22.02.2025 16:22, Stefan Seyfried via openSUSE Factory wrote:
Hi Andrei,
Am 22.02.25 um 14:13 schrieb Andrei Borzenkov:
22.02.2025 12:16, Stefan Seyfried via openSUSE Factory wrote:
IIUC, e.g. blscfg on x86 is only possible with UEFI
That's incorrect as was already mentioned in this very discussion. grub2 does not care where boot entries come from as long as it can read them.
Ok, but probably not in a simple "no grub.cfg needed at all" configuration as seems to be envisioned for the UEFI case.
blscfg defaults to scanning the device defined as $root which by default points to your /boot. It does mean that distribution needs to maintain two locations of the BLS entries depending on the current boot mode (or currently selected bootloader). It also means you cannot share BLS entries between installed instances (which could be considered an advantage :) ) Finally, nothing stops you from using whatever location you like and embedding its discovery in the grub binary. It does mean more maintenance work. But from end-user (end-admin) PoV it eliminates grub.cfg.

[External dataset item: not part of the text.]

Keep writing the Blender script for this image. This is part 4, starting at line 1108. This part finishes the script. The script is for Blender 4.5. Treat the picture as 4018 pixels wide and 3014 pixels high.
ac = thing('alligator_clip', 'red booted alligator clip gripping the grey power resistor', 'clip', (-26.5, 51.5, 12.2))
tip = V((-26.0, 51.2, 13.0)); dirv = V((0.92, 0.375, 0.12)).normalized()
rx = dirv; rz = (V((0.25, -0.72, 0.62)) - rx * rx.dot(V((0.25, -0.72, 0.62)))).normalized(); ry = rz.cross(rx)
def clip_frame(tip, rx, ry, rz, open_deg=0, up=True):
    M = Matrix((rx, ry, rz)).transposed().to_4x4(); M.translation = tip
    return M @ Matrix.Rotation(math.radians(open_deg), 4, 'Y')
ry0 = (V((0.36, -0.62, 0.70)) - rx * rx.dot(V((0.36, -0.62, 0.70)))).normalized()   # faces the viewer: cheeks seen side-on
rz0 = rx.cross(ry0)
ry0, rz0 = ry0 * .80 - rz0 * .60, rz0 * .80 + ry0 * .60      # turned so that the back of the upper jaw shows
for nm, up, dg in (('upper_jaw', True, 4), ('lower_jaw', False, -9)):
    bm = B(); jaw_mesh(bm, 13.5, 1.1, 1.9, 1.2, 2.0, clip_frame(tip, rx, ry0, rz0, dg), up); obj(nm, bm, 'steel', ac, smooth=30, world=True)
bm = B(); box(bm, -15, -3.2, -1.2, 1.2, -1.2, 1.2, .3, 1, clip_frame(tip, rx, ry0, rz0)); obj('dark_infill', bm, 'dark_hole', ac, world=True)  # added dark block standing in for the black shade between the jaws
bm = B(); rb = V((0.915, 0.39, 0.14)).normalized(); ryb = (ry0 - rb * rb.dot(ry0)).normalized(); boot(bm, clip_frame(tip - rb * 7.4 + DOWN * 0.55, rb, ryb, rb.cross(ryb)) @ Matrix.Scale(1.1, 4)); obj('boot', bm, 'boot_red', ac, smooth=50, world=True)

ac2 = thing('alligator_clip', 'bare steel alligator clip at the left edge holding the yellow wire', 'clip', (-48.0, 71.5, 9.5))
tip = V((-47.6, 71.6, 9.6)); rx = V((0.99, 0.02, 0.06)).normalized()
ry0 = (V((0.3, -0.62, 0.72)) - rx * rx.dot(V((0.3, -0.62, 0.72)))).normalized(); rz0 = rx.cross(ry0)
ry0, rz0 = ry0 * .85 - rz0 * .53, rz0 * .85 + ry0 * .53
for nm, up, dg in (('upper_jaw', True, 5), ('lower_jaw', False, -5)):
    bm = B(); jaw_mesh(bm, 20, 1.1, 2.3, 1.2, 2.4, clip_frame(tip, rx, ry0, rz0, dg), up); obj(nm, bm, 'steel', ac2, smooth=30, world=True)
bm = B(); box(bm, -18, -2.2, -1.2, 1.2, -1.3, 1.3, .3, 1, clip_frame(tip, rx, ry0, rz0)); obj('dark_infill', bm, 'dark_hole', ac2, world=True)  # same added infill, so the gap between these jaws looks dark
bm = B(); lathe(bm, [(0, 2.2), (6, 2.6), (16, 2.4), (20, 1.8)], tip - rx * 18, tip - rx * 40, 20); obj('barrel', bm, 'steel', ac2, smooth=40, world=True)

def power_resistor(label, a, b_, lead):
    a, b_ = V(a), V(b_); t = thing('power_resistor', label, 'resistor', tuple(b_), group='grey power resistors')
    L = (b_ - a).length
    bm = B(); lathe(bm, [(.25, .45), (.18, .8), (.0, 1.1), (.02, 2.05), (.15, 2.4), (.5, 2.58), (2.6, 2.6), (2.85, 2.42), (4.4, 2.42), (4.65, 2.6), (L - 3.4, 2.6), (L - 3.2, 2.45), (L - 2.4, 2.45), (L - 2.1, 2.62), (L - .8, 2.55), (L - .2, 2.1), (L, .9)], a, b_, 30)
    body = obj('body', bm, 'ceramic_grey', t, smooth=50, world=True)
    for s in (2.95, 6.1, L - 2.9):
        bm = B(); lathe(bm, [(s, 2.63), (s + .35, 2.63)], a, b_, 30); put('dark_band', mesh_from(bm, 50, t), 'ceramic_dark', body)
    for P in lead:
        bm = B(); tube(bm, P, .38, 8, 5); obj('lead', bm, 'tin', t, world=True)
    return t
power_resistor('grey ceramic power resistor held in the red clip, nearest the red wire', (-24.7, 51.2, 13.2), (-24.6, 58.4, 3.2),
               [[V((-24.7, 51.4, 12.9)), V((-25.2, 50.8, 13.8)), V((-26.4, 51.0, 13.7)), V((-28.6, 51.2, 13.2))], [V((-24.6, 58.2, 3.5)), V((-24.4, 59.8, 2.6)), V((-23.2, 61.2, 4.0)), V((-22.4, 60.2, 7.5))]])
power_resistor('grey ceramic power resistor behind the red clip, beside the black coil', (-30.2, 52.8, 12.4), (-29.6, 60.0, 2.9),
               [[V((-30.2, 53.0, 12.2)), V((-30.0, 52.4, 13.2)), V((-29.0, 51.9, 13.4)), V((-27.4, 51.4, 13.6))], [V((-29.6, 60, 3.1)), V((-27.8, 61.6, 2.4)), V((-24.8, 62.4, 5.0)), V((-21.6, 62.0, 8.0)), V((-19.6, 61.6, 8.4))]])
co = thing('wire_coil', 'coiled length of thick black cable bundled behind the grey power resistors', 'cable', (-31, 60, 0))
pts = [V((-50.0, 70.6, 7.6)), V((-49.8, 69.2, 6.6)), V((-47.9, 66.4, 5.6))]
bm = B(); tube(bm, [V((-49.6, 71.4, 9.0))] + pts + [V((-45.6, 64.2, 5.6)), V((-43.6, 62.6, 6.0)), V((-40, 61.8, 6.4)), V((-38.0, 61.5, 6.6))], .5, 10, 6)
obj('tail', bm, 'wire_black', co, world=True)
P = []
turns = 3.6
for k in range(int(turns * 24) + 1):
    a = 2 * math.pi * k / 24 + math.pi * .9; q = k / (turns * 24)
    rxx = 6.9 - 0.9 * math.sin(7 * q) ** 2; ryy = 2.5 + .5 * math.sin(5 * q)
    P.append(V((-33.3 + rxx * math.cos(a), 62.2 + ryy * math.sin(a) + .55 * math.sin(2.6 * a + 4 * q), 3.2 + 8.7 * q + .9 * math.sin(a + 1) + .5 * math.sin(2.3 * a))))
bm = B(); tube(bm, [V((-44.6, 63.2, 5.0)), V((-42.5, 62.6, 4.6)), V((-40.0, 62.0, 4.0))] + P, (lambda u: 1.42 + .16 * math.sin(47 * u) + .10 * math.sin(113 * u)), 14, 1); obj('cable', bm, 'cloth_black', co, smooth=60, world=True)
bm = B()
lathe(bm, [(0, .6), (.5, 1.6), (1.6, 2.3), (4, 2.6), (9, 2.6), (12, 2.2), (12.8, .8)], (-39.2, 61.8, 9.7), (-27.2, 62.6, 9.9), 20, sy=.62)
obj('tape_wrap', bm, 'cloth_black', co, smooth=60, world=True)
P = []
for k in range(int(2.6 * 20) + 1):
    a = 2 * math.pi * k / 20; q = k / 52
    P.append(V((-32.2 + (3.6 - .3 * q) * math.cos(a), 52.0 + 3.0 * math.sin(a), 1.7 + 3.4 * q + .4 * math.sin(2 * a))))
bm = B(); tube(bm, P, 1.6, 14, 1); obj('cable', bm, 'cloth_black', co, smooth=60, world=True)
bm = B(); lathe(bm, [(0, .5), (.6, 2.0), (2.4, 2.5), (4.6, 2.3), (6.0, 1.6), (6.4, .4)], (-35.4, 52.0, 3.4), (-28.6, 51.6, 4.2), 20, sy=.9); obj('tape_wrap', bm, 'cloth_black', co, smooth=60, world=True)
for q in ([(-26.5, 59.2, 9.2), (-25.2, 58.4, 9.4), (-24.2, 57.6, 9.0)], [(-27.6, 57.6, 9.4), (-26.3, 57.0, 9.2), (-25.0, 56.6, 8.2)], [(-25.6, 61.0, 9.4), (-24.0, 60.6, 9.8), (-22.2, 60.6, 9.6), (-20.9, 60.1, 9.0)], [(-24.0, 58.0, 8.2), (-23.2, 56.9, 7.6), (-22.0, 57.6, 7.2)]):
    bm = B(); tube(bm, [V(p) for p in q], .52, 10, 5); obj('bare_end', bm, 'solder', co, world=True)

(I know that it is possible, as it clearly is on RHEL's powerpc installation ;-)
As long as syslinux is still available and the kernel installation still creates a /boot/vmlinuz and /boot/initrd, we can always boot using extlinux from an ext3 partition or similar.
The challenge is not to load kernel but to maintain the list of available kernels. You can always set "no bootloader" in YaST Bootloader and install whatever you like; but it also stops refreshing your bootloader configuration on kernel installation/removal.
Yes, that's something that's simply not possbile anymore. Or has to be handled by the users on their own. It's no longer $YAST_SUCCESSOR's business. Maybe the linux kernel installation scripts could be amended to not only create "/boot/vmlinuz" symlink but also "vmlinuz.old"
With perl-Bootloader converted to the simple plugin based architecture, you can drop your scripts under /usr/lib/bootloader. It will not be manageable by YaST, but should otherwise work. I wish SUSE used installkernel as the single entry point, but it does not.